> **Dataset content**:
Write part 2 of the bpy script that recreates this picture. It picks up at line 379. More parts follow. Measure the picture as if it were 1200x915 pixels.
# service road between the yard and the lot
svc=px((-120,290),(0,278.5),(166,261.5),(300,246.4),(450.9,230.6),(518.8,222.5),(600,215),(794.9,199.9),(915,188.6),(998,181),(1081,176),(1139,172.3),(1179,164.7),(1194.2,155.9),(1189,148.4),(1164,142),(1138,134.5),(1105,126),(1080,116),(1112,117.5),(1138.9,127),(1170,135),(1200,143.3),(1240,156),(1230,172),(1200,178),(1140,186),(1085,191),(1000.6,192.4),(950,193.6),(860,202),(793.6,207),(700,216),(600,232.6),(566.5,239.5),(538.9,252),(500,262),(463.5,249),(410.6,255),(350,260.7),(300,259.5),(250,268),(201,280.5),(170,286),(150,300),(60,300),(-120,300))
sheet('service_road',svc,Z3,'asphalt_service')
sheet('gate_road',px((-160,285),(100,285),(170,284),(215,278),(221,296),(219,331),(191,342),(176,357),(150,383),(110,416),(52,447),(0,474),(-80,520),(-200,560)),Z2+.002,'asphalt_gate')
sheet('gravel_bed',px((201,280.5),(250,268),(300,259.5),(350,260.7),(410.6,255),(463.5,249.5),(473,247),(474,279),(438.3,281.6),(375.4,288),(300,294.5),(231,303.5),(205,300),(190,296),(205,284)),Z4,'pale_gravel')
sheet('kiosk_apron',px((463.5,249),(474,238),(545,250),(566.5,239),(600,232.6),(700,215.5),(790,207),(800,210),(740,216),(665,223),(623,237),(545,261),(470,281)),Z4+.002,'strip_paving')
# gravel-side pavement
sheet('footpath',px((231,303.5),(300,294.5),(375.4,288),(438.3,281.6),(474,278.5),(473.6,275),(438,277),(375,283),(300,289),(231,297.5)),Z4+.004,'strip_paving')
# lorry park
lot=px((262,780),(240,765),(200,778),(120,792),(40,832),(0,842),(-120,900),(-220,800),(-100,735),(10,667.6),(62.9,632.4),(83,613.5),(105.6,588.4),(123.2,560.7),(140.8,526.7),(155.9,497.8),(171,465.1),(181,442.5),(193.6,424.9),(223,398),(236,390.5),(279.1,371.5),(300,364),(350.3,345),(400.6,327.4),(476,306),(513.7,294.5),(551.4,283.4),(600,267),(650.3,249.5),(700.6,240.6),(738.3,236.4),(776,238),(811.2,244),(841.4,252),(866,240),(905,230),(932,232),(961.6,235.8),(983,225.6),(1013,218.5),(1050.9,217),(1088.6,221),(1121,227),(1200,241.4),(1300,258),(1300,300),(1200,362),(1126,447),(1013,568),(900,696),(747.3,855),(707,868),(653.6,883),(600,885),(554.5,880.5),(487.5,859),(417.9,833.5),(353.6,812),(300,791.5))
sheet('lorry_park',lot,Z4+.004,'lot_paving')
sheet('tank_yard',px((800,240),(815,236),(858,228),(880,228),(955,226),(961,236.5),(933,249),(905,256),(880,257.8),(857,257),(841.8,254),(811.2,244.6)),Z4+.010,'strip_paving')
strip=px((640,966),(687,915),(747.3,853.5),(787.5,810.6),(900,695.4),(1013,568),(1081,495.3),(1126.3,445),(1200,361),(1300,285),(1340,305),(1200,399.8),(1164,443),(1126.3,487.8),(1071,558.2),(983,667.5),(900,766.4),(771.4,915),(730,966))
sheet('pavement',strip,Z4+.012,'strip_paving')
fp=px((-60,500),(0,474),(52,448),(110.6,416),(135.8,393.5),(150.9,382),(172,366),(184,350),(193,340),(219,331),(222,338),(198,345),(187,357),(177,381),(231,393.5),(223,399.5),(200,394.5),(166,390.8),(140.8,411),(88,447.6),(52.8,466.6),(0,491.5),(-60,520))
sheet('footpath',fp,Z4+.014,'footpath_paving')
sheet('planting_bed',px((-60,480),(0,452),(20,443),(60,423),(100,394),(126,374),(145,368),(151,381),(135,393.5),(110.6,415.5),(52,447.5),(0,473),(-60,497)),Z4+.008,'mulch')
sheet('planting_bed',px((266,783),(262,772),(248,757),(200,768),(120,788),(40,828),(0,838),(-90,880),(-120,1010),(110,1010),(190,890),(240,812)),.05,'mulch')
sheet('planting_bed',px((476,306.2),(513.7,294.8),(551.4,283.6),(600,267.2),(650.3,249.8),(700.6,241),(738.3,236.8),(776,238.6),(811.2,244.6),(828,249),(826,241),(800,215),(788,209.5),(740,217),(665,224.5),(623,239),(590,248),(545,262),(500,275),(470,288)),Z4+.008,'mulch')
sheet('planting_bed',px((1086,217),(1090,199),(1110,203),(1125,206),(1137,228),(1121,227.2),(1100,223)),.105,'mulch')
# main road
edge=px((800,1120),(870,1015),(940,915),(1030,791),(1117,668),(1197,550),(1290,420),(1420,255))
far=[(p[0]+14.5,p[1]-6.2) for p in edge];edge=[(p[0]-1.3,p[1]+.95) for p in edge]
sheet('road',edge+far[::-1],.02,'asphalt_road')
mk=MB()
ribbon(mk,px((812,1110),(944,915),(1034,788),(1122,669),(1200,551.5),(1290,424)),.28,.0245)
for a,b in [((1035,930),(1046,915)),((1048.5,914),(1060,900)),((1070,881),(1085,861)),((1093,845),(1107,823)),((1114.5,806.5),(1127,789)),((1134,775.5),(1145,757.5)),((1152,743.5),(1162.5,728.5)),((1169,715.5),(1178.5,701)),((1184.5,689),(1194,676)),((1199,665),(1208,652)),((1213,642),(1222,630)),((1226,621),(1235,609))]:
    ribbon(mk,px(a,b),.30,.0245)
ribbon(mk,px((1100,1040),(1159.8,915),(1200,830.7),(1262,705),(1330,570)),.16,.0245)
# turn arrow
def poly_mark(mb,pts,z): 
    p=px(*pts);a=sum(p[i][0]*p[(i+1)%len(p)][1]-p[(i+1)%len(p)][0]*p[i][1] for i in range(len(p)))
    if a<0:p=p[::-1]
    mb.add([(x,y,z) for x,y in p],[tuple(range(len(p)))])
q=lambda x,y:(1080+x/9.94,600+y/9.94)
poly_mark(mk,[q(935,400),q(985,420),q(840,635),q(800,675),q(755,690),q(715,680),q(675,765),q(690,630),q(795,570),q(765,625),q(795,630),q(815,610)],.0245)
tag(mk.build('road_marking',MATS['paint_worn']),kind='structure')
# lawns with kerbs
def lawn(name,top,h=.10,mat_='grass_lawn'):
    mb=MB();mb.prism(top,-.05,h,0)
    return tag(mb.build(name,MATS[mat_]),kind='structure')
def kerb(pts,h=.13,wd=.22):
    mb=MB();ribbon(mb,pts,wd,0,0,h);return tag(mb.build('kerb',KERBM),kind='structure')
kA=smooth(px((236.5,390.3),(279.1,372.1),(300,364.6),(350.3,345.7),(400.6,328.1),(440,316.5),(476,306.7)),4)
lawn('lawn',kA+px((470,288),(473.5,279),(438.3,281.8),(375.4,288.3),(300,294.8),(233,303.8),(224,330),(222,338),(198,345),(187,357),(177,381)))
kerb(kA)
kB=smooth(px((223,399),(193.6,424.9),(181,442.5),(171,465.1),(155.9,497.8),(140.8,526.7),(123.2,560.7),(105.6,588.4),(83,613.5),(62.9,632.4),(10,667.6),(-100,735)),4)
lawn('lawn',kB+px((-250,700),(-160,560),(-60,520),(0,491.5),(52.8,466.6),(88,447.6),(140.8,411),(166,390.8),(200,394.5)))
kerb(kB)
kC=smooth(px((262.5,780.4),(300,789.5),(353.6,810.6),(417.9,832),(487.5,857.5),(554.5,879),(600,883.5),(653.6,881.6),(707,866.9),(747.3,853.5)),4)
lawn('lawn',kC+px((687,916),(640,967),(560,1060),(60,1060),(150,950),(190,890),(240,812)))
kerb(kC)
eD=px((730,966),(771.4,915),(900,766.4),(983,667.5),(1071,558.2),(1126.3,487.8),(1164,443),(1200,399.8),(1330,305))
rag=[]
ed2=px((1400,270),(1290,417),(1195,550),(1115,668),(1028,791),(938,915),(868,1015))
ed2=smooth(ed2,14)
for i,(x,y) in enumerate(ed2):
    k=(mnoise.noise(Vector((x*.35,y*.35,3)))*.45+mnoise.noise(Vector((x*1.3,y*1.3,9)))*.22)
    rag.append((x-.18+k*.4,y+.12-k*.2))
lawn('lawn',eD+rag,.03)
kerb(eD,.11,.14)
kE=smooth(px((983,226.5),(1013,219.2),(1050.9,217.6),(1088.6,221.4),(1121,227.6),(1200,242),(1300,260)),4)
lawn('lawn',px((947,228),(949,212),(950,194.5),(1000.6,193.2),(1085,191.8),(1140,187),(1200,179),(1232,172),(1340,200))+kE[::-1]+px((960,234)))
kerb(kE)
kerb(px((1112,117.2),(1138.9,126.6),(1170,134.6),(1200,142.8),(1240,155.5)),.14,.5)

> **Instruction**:
Set down each line of the material verbatim, from the first line through the line that contains "sheet('service_road',svc,Z3,'asphalt_service')".

> **Written solution**:
Write part 2 of the bpy script that recreates this picture. It picks up at line 379. More parts follow. Measure the picture as if it were 1200x915 pixels.
# service road between the yard and the lot
svc=px((-120,290),(0,278.5),(166,261.5),(300,246.4),(450.9,230.6),(518.8,222.5),(600,215),(794.9,199.9),(915,188.6),(998,181),(1081,176),(1139,172.3),(1179,164.7),(1194.2,155.9),(1189,148.4),(1164,142),(1138,134.5),(1105,126),(1080,116),(1112,117.5),(1138.9,127),(1170,135),(1200,143.3),(1240,156),(1230,172),(1200,178),(1140,186),(1085,191),(1000.6,192.4),(950,193.6),(860,202),(793.6,207),(700,216),(600,232.6),(566.5,239.5),(538.9,252),(500,262),(463.5,249),(410.6,255),(350,260.7),(300,259.5),(250,268),(201,280.5),(170,286),(150,300),(60,300),(-120,300))
sheet('service_road',svc,Z3,'asphalt_service')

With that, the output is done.